RAW DATA

__________

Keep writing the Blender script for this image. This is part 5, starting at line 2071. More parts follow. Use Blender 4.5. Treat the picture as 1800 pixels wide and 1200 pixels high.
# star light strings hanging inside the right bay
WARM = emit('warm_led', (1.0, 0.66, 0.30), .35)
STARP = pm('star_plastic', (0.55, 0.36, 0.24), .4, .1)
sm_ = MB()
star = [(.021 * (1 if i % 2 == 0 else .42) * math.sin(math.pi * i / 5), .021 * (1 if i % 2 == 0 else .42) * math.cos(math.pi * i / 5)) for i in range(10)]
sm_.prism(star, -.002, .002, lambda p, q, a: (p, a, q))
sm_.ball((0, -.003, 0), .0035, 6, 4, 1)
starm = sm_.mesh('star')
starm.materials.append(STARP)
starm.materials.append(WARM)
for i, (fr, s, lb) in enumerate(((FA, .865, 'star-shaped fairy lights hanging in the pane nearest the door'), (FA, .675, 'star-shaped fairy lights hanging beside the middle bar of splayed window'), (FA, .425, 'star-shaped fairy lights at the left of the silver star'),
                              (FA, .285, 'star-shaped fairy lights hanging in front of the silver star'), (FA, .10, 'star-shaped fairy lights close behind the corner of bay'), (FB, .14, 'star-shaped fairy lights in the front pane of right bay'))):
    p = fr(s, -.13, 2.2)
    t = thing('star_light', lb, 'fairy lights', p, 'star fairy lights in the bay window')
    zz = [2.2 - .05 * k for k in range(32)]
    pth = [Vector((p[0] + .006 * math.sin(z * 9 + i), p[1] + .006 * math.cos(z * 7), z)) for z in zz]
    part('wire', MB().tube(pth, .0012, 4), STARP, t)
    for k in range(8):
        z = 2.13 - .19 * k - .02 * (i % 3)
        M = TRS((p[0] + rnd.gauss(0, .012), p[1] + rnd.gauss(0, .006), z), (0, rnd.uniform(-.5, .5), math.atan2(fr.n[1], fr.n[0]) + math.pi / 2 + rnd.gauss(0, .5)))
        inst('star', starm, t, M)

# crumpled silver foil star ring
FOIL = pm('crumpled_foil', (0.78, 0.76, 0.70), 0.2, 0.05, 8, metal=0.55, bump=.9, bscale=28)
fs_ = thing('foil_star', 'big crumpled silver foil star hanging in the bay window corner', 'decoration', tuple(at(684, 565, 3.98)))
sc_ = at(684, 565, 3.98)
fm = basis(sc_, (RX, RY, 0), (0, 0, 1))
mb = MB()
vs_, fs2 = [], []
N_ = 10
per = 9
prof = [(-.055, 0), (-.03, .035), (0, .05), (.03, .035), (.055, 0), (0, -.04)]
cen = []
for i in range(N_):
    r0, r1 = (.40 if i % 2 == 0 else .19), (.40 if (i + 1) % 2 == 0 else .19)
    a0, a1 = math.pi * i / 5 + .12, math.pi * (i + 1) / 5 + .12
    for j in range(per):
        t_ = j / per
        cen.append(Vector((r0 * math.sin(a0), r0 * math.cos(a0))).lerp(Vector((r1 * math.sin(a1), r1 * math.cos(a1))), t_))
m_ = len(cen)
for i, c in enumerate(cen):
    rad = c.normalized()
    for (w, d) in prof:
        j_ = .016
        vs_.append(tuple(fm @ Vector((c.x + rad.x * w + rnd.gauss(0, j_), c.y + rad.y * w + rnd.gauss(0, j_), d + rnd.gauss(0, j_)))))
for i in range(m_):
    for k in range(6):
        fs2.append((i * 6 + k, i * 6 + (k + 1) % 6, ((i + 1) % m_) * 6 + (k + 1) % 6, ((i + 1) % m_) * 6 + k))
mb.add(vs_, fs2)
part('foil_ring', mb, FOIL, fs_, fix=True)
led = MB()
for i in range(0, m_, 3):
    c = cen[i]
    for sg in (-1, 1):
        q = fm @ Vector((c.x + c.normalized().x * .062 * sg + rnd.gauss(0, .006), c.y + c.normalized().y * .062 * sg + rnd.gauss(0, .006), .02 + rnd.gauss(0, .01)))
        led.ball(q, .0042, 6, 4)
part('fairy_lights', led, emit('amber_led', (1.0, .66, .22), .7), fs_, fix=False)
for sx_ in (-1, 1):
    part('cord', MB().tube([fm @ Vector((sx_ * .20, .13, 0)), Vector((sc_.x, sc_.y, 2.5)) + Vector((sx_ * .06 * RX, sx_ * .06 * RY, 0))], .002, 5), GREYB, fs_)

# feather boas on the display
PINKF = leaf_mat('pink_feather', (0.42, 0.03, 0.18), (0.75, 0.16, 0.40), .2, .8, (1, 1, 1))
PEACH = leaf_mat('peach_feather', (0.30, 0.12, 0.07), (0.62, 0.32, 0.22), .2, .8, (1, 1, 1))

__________

EXERCISE BRIEF
Copy the material above back out, exactly as written.

RESULT
Keep writing the Blender script for this image. This is part 5, starting at line 2071. More parts follow. Use Blender 4.5. Treat the picture as 1800 pixels wide and 1200 pixels high.
# star light strings hanging inside the right bay
WARM = emit('warm_led', (1.0, 0.66, 0.30), .35)
STARP = pm('star_plastic', (0.55, 0.36, 0.24), .4, .1)
sm_ = MB()
star = [(.021 * (1 if i % 2 == 0 else .42) * math.sin(math.pi * i / 5), .021 * (1 if i % 2 == 0 else .42) * math.cos(math.pi * i / 5)) for i in range(10)]
sm_.prism(star, -.002, .002, lambda p, q, a: (p, a, q))
sm_.ball((0, -.003, 0), .0035, 6, 4, 1)
starm = sm_.mesh('star')
starm.materials.append(STARP)
starm.materials.append(WARM)
for i, (fr, s, lb) in enumerate(((FA, .865, 'star-shaped fairy lights hanging in the pane nearest the door'), (FA, .675, 'star-shaped fairy lights hanging beside the middle bar of splayed window'), (FA, .425, 'star-shaped fairy lights at the left of the silver star'),
                              (FA, .285, 'star-shaped fairy lights hanging in front of the silver star'), (FA, .10, 'star-shaped fairy lights close behind the corner of bay'), (FB, .14, 'star-shaped fairy lights in the front pane of right bay'))):
    p = fr(s, -.13, 2.2)
    t = thing('star_light', lb, 'fairy lights', p, 'star fairy lights in the bay window')
    zz = [2.2 - .05 * k for k in range(32)]
    pth = [Vector((p[0] + .006 * math.sin(z * 9 + i), p[1] + .006 * math.cos(z * 7), z)) for z in zz]
    part('wire', MB().tube(pth, .0012, 4), STARP, t)
    for k in range(8):
        z = 2.13 - .19 * k - .02 * (i % 3)
        M = TRS((p[0] + rnd.gauss(0, .012), p[1] + rnd.gauss(0, .006), z), (0, rnd.uniform(-.5, .5), math.atan2(fr.n[1], fr.n[0]) + math.pi / 2 + rnd.gauss(0, .5)))
        inst('star', starm, t, M)

# crumpled silver foil star ring
FOIL = pm('crumpled_foil', (0.78, 0.76, 0.70), 0.2, 0.05, 8, metal=0.55, bump=.9, bscale=28)
fs_ = thing('foil_star', 'big crumpled silver foil star hanging in the bay window corner', 'decoration', tuple(at(684, 565, 3.98)))
sc_ = at(684, 565, 3.98)
fm = basis(sc_, (RX, RY, 0), (0, 0, 1))
mb = MB()
vs_, fs2 = [], []
N_ = 10
per = 9
prof = [(-.055, 0), (-.03, .035), (0, .05), (.03, .035), (.055, 0), (0, -.04)]
cen = []
for i in range(N_):
    r0, r1 = (.40 if i % 2 == 0 else .19), (.40 if (i + 1) % 2 == 0 else .19)
    a0, a1 = math.pi * i / 5 + .12, math.pi * (i + 1) / 5 + .12
    for j in range(per):
        t_ = j / per
        cen.append(Vector((r0 * math.sin(a0), r0 * math.cos(a0))).lerp(Vector((r1 * math.sin(a1), r1 * math.cos(a1))), t_))
m_ = len(cen)
for i, c in enumerate(cen):
    rad = c.normalized()
    for (w, d) in prof:
        j_ = .016
        vs_.append(tuple(fm @ Vector((c.x + rad.x * w + rnd.gauss(0, j_), c.y + rad.y * w + rnd.gauss(0, j_), d + rnd.gauss(0, j_)))))
for i in range(m_):
    for k in range(6):
        fs2.append((i * 6 + k, i * 6 + (k + 1) % 6, ((i + 1) % m_) * 6 + (k + 1) % 6, ((i + 1) % m_) * 6 + k))
mb.add(vs_, fs2)
part('foil_ring', mb, FOIL, fs_, fix=True)
led = MB()
for i in range(0, m_, 3):
    c = cen[i]
    for sg in (-1, 1):
        q = fm @ Vector((c.x + c.normalized().x * .062 * sg + rnd.gauss(0, .006), c.y + c.normalized().y * .062 * sg + rnd.gauss(0, .006), .02 + rnd.gauss(0, .01)))
        led.ball(q, .0042, 6, 4)
part('fairy_lights', led, emit('amber_led', (1.0, .66, .22), .7), fs_, fix=False)
for sx_ in (-1, 1):
    part('cord', MB().tube([fm @ Vector((sx_ * .20, .13, 0)), Vector((sc_.x, sc_.y, 2.5)) + Vector((sx_ * .06 * RX, sx_ * .06 * RY, 0))], .002, 5), GREYB, fs_)

# feather boas on the display
PINKF = leaf_mat('pink_feather', (0.42, 0.03, 0.18), (0.75, 0.16, 0.40), .2, .8, (1, 1, 1))
PEACH = leaf_mat('peach_feather', (0.30, 0.12, 0.07), (0.62, 0.32, 0.22), .2, .8, (1, 1, 1))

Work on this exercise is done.